BEGIN AVAILABLE DATA

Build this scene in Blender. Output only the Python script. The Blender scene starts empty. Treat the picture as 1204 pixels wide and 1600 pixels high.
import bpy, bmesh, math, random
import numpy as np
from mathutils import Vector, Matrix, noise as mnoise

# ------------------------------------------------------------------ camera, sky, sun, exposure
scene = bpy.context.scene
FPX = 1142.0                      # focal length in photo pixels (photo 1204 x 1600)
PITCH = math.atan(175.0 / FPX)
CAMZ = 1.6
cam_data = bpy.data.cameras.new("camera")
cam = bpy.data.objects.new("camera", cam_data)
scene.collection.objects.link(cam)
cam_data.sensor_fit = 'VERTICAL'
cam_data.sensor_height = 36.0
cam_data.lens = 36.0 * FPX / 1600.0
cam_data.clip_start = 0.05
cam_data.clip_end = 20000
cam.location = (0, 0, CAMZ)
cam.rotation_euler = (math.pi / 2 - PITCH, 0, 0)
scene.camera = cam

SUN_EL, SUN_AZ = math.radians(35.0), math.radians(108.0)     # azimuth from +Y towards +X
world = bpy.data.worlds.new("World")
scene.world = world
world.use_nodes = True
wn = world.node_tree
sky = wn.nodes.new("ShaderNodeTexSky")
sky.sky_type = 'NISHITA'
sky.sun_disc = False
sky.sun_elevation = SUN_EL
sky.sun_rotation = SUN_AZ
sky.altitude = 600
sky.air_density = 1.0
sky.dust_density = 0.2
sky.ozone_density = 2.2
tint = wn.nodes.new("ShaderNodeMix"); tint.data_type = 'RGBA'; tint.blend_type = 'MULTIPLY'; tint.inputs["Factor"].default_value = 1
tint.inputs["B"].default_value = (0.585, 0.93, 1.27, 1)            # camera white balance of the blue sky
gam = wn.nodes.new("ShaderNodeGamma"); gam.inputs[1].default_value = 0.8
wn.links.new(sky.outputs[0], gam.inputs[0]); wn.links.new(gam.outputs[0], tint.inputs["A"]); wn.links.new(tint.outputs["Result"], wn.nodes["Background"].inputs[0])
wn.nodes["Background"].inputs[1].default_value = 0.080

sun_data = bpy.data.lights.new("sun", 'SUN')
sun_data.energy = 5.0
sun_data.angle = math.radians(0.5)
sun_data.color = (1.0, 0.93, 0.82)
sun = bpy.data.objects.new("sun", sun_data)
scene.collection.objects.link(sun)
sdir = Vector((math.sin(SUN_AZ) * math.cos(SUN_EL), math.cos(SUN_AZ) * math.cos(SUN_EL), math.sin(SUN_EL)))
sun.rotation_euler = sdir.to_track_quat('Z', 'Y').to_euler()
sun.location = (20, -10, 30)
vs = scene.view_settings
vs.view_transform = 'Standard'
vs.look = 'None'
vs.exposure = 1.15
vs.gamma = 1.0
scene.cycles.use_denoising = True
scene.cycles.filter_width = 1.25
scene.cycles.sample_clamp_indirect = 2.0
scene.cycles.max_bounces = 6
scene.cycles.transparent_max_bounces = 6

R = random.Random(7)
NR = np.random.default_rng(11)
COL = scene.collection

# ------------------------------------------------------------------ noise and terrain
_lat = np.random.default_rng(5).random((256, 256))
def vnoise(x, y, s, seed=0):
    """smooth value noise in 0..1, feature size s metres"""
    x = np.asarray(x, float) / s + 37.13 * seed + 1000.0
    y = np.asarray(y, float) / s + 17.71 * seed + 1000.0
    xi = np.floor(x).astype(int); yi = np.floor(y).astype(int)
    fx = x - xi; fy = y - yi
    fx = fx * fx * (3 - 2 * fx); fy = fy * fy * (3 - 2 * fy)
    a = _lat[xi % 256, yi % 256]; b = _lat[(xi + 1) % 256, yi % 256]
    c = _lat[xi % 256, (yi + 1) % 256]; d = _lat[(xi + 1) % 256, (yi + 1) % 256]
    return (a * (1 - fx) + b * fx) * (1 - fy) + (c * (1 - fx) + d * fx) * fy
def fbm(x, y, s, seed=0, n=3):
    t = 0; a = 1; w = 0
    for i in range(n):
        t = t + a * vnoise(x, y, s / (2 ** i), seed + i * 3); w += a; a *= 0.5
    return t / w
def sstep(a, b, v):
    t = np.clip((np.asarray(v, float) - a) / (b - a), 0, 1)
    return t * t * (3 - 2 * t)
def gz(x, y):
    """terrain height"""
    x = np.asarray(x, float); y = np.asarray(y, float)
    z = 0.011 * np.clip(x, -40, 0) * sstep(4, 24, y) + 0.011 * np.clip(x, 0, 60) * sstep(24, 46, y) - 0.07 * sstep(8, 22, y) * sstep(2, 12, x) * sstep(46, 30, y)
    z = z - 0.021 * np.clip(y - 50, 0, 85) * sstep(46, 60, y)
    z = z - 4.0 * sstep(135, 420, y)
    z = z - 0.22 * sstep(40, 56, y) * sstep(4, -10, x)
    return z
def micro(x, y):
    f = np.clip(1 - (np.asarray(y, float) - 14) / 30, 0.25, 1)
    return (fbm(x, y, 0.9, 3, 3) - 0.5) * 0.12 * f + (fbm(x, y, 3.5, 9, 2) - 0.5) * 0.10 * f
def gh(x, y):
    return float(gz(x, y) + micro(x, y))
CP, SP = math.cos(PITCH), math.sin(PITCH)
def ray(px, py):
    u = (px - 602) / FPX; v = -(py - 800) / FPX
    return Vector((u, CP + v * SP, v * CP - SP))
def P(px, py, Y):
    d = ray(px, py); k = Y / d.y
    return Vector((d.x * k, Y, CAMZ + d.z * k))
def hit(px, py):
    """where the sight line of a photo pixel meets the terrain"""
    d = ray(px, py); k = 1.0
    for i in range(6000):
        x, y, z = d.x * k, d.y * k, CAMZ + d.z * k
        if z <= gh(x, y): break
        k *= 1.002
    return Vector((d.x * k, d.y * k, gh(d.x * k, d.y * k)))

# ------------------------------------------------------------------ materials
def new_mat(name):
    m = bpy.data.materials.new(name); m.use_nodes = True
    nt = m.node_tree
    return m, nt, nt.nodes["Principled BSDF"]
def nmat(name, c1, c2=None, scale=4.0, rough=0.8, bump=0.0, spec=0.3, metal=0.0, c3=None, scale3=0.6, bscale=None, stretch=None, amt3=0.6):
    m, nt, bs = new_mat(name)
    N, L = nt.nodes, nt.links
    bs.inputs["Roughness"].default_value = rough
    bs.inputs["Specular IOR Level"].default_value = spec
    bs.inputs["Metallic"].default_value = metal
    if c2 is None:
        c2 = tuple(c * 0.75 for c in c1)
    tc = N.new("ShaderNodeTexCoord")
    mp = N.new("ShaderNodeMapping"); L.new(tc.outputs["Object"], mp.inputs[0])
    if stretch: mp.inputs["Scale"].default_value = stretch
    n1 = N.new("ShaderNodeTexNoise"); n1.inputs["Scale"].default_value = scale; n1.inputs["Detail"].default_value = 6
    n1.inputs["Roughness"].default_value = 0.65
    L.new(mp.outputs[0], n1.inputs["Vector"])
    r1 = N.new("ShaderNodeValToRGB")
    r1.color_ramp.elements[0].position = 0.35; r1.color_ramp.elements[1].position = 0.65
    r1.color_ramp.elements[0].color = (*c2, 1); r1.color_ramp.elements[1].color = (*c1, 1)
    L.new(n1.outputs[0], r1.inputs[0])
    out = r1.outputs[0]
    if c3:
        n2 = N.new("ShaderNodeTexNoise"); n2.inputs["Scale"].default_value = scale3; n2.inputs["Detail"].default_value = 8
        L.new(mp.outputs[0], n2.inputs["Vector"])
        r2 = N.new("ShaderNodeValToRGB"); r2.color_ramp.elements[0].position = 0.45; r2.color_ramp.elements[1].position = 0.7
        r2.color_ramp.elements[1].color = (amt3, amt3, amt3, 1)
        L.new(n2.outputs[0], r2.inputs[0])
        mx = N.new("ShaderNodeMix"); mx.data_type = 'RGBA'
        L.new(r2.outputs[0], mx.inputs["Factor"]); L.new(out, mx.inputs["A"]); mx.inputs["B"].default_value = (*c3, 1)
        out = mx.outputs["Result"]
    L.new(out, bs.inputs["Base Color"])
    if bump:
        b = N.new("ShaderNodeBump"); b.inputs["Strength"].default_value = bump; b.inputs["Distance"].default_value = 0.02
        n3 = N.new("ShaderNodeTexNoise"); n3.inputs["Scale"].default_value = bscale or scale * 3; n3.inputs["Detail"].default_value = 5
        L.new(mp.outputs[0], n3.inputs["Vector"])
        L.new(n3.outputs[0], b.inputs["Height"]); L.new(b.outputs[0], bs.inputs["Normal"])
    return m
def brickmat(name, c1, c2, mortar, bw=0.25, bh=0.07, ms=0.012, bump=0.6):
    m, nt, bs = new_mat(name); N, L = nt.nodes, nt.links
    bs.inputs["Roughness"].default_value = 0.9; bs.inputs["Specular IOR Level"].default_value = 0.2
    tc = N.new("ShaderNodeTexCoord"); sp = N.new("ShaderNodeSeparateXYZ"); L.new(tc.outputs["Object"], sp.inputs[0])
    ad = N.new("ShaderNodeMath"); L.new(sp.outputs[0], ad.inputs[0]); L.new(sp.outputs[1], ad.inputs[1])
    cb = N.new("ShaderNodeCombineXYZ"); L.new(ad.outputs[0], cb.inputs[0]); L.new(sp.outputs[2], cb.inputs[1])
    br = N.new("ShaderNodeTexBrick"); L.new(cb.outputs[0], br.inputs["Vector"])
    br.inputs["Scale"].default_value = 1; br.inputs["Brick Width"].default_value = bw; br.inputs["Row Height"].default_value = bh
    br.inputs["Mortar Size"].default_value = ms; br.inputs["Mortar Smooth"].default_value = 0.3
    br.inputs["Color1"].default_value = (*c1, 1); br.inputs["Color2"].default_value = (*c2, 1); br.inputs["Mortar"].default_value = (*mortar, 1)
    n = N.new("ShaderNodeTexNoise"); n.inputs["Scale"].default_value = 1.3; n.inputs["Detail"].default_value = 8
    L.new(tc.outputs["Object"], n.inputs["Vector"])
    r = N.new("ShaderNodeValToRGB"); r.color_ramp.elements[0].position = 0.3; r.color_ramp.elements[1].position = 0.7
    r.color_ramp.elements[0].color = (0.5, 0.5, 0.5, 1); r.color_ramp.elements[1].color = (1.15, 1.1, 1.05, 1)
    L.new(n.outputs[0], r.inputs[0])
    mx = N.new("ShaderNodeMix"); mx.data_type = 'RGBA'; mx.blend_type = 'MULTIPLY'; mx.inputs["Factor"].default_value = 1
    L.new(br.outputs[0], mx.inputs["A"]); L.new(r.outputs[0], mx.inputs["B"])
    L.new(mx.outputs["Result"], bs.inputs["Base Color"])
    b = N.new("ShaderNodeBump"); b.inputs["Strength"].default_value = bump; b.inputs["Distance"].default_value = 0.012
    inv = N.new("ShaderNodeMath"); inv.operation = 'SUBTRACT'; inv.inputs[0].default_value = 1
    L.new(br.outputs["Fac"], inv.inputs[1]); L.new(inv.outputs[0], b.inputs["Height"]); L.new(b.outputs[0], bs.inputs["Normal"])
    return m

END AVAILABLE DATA

**GOAL:**
Quote the listing word for word from its first line through the line in which "from mathutils import" appears.

**RESULT:**
Build this scene in Blender. Output only the Python script. The Blender scene starts empty. Treat the picture as 1204 pixels wide and 1600 pixels high.
import bpy, bmesh, math, random
import numpy as np
from mathutils import Vector, Matrix, noise as mnoise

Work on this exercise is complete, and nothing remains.